Toplumda oluşan manevi hastalıkların aile kurumunun zayıflamasından kaynaklandığını söyleyen, "Ayrıca aile kurumunun zayıfladığı, aile yaşantısının olmadığı yerlerde her türlü gayri ahlaki tutum ve davranışlar, fuhuş ve cinsi sapıklıklar ve bunlara bağlı olarak da birçok bedensel ve ruhsal ve de toplumsal hastalıklar ortaya çıkar. İşte aile, toplumda ortaya çıkabilecek, ahlaki çöküntülerin önüne geçebilecek en önemli ve kutsal bir kurumdur." şeklinde konuştu.

"Evi cennetten köşe yapan şey sevgidir"

Aile içi sevgi-saygı kavramlarına da değinen Yarar, "Evi cennetten köşe yapan şey sevgidir, cehennem çukurlarından bir çukur yapan şey de sevgisizliktir. Ailede mutluluk, bireylerin birbirini tanımasıyla başlar, anlamasıyla şekillenir ve vücut bulur, saygı göstermesiyle ve karşısındakini düşünmesiyle yükselir." diye belirtti.

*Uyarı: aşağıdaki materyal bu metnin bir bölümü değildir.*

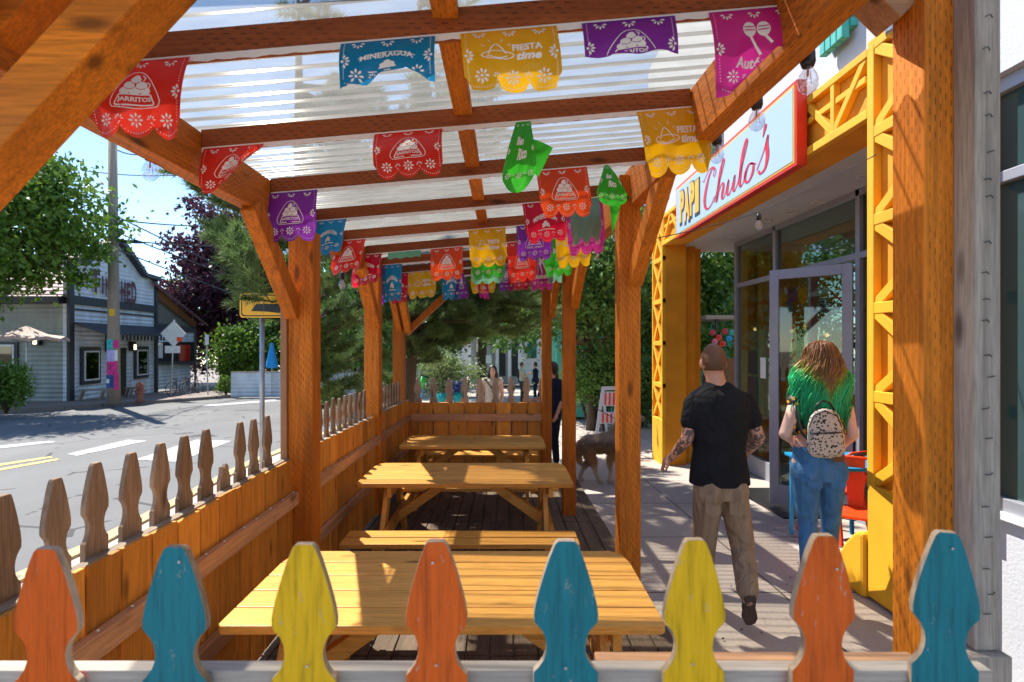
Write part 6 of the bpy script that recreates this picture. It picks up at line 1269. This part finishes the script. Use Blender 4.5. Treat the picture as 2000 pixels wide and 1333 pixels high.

Evlenilen eşle üç bağın olduğunu söyleyen yarar, "Birincisi o bir insandır, ona insanca davranmalıyız. Diğer insanlara nasıl davranıyorsak eşimize de öyle davranmalıyız. İkincisi, eşimiz bizim din kardeşimiz ve herhangi bir din kardeşimize yapacağımız davranış olgunluğu eşimiz için de geçerlidir. Çevremizdeki insanlarla olan iletişim dilimiz eşimiz için de geçerli olmalıdır. Üçüncüsü, O sonuçta bizim eşimiz, yani hayat arkadaşımız, ahiret yoldaşımızdır. Uzun bir yolculuk olan dünya hayatında meşakkatleri ve sıkıntıları iyi bir yol arkadaşı sayesinde rahatlıkla aşabiliriz." dedi. (İLKHA)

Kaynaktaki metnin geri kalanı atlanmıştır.